Dish Network subscribers may have a hard time getting their local news and weather today along with some of their favorite network programming. A contract dispute between the satellite TV company and one of the biggest network owners in the country has resulted in one of the biggest TV blackouts to date, with 5 million viewers losing access to nearly 130 channels.
The fight is between Sinclair Broadcast Group and Dish Network. Every three years, broadcast networks, like the channels Sinclair owns, have to re-up retransmission agreements they have with pay-TV companies like dish, if they have them. This time around, the negotiations broke down and consumers are left in the dark.
The original deadline for the two companies to come to an agreement was August 15. However, Sinclair and Dish agreed to a last-minute short-term contract extension in order to get details hammered out and avoid a blackout.
However, that deadline too has now come and gone, and Sinclair pulled the plug on Dish overnight.
In a statement, Warren Schlichting, SVP of programming at Dish, that they and Sinclair had actually come to terms on rates and fees, but that Sinclair is “blacking out 129 local stations in an effort to negotiate a carriage agreement for an unrelated cable channel that it hopes to acquire, but does not own today.” He added, “Sinclair rejected our extension offer and has chosen to use innocent consumers as pawns to gain leverage for the economic benefit of Sinclair, while causing substantial harm and disruption to the lives of consumers.”
Sinclair, of course, entirely blames Dish. Barry Faber, EVP and general counsel for Sinclair, pointed out that Dish has had more blackouts in recent times than any other pay-TV company, and said that Dish is, “simply trying to spin the facts in an apparent effort to make a political statement.”

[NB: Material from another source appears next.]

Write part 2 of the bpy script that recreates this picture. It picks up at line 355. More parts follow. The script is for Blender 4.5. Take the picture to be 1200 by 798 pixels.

Faber also called out Dish for sending press statements overnight, adding, “While Sinclair, unlike Dish, is not interested in negotiating this transaction in the press, Sinclair remains willing to negotiate a fair deal with Dish. In addition, we would be open to doing an extension if Dish was not simply asserting take it or leave it positions. In the end, this is simply a commercial business transaction in which the parties unfortunately were not able to agree on terms.”
Sinclair’s dig does have some merits: at this point, Dish subscribers are probably used to their channels vanishing without notice. The satellite company has faced a number of high-profile protracted blackouts over the past year, including three weeks without Fox News in January and a month-long dispute with Turner in 2014 that took CNN and Cartoon Network (among many others) off the air.
This fight is a little different than those, though. Sinclair is not a cable network operator, like Turner or Discovery or Scripps. They are, instead, a media conglomerate that owns and operates a huge number of local broadcast stations. They own over 150 TV stations in over 80 media markets, from small and medium cities to big-time markets like Washington, DC.
That means Dish users in those areas — spread across 36 states plus DC — are now not just going without their cable news, but without their local news. And that’s not good news for anyone.
This is exactly the kind of dispute the FCC recently proposed new rules for, but those rules haven’t been adopted yet. The change to the rules would let the FCC take a broader look at the circumstances around the dispute to determine if the businesses are both negotiating in good faith, as required by law.
Dish argues that Sinclair is not negotiating in good faith, and that Sinclair’s posture is already unlawful. Dish filed a complaint about Sinclair with the FCC (PDF) on August 15, right before the first negotiation deadline expired. When Sinclair stations went dark on Dish last night, Dish filed a new, amended complaint (PDF) against Sinclair, asking the FCC to intervene.
Regardless of the details in every retransmission fight, though, one theme rings true: while companies fight over who gets which money, consumers always lose.